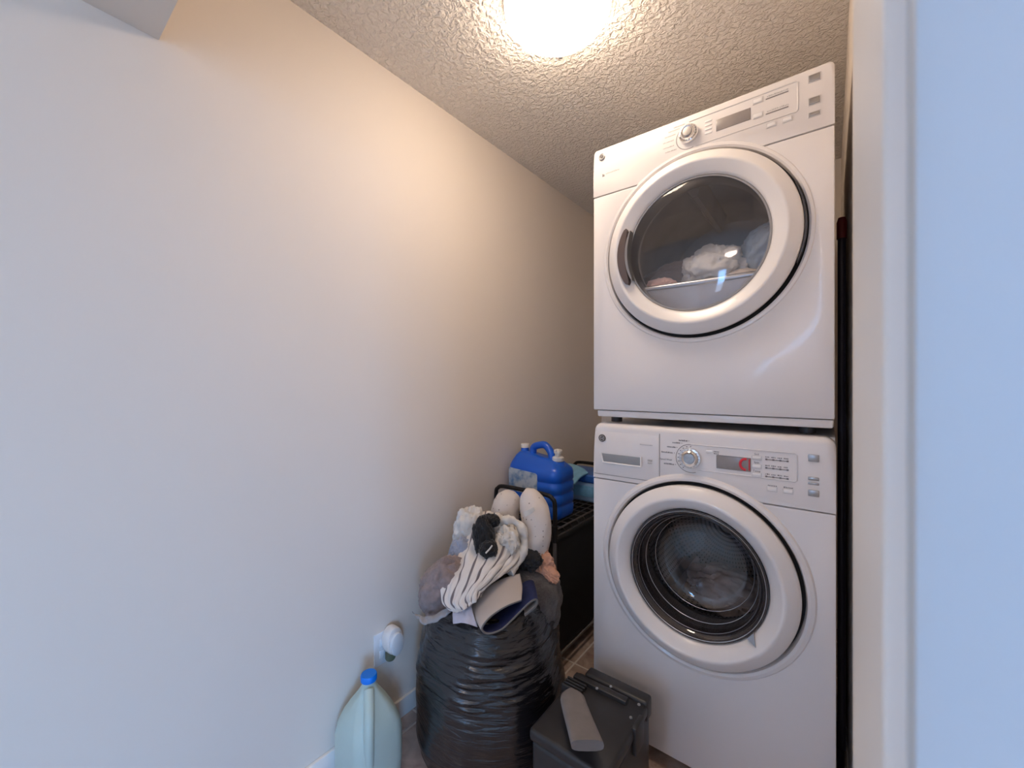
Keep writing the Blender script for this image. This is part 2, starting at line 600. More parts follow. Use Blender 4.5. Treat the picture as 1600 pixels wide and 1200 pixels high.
# baseboards
struct('baseboard_left', box('baseboard_left', (XL, JY1, 0), (XL + 0.013, YB, 0.068), 0.003), M['trim'])
struct('baseboard_right', box('baseboard_right', (XR - 0.010, JY1 + 0.002, 0), (XR, YB, 0.068), 0.003), M['trim'])
struct('baseboard_back', box('baseboard_back', (XL + 0.014, YB - 0.012, 0), (XR - 0.011, YB, 0.068), 0.003), M['trim'])

# ================================================================== CEILING LAMP
def flush_light(LX, LY, label, parts):
    lamp = thing('ceiling_light', label, 'ceiling light', (LX, LY, ZC - 0.10))
    link('lamp_base', lathe('lamp_base', [(0.0, 0), (0.160, 0), (0.163, -0.006), (0.160, -0.018), (0.0, -0.018)], LX, LY, ZC, 64, 'Z'), M['trim'], lamp)
    dome = [(0.150, -0.018)] + [(0.158 * math.cos(t), -0.026 - 0.076 * math.sin(t)) for t in [i * PI / 2 / 12 for i in range(13)]]
    dome[-1] = (0.0, -0.102)
    link('lamp_shade', lathe('lamp_shade', dome, LX, LY, ZC, 64, 'Z'), M[parts], lamp, label='glowing white glass dome')
    for k in range(3):
        a = math.radians(118 + 120 * k)
        ca, sa = math.cos(a), math.sin(a)
        bm = bmesh.new()
        add_box(bm, (-0.007, -0.004, -0.016), (0.007, 0.006, 0.018), 0.002)
        me = finish(bm, 'clip')
        me.transform(Matrix.Translation((LX + 0.165 * ca, LY + 0.165 * sa, ZC - 0.030)) @ Matrix.Rotation(a - PI / 2, 4, 'Z'))
        link('clip', me, M['badge_grey'], lamp)
flush_light(-0.640, 1.038, 'round white glowing flush-mount ceiling light above the dryer', 'lamp')
flush_light(-0.30, -2.30, 'added flush-mount ceiling light, unseen in the hall, brightening the washer front', 'added_hall_lamp')  # hall lamp added out of view for light on the washer

# ================================================================== APPLIANCES
FY = 1.337
CX = -0.329
W0, W1 = -0.672, 0.014

def arc(cx, cz, r, a0, a1, n):
    return [(cx + r * math.cos(math.radians(a0 + (a1 - a0) * i / n)), cz + r * math.sin(math.radians(a0 + (a1 - a0) * i / n))) for i in range(n + 1)]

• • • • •

Set exercise ▸
Reproduce every line of the material precisely, omitting its pictures.

Final result ▸
Keep writing the Blender script for this image. This is part 2, starting at line 600. More parts follow. Use Blender 4.5. Treat the picture as 1600 pixels wide and 1200 pixels high.
# baseboards
struct('baseboard_left', box('baseboard_left', (XL, JY1, 0), (XL + 0.013, YB, 0.068), 0.003), M['trim'])
struct('baseboard_right', box('baseboard_right', (XR - 0.010, JY1 + 0.002, 0), (XR, YB, 0.068), 0.003), M['trim'])
struct('baseboard_back', box('baseboard_back', (XL + 0.014, YB - 0.012, 0), (XR - 0.011, YB, 0.068), 0.003), M['trim'])

# ================================================================== CEILING LAMP
def flush_light(LX, LY, label, parts):
    lamp = thing('ceiling_light', label, 'ceiling light', (LX, LY, ZC - 0.10))
    link('lamp_base', lathe('lamp_base', [(0.0, 0), (0.160, 0), (0.163, -0.006), (0.160, -0.018), (0.0, -0.018)], LX, LY, ZC, 64, 'Z'), M['trim'], lamp)
    dome = [(0.150, -0.018)] + [(0.158 * math.cos(t), -0.026 - 0.076 * math.sin(t)) for t in [i * PI / 2 / 12 for i in range(13)]]
    dome[-1] = (0.0, -0.102)
    link('lamp_shade', lathe('lamp_shade', dome, LX, LY, ZC, 64, 'Z'), M[parts], lamp, label='glowing white glass dome')
    for k in range(3):
        a = math.radians(118 + 120 * k)
        ca, sa = math.cos(a), math.sin(a)
        bm = bmesh.new()
        add_box(bm, (-0.007, -0.004, -0.016), (0.007, 0.006, 0.018), 0.002)
        me = finish(bm, 'clip')
        me.transform(Matrix.Translation((LX + 0.165 * ca, LY + 0.165 * sa, ZC - 0.030)) @ Matrix.Rotation(a - PI / 2, 4, 'Z'))
        link('clip', me, M['badge_grey'], lamp)
flush_light(-0.640, 1.038, 'round white glowing flush-mount ceiling light above the dryer', 'lamp')
flush_light(-0.30, -2.30, 'added flush-mount ceiling light, unseen in the hall, brightening the washer front', 'added_hall_lamp')  # hall lamp added out of view for light on the washer

# ================================================================== APPLIANCES
FY = 1.337
CX = -0.329
W0, W1 = -0.672, 0.014

def arc(cx, cz, r, a0, a1, n):
    return [(cx + r * math.cos(math.radians(a0 + (a1 - a0) * i / n)), cz + r * math.sin(math.radians(a0 + (a1 - a0) * i / n))) for i in range(n + 1)]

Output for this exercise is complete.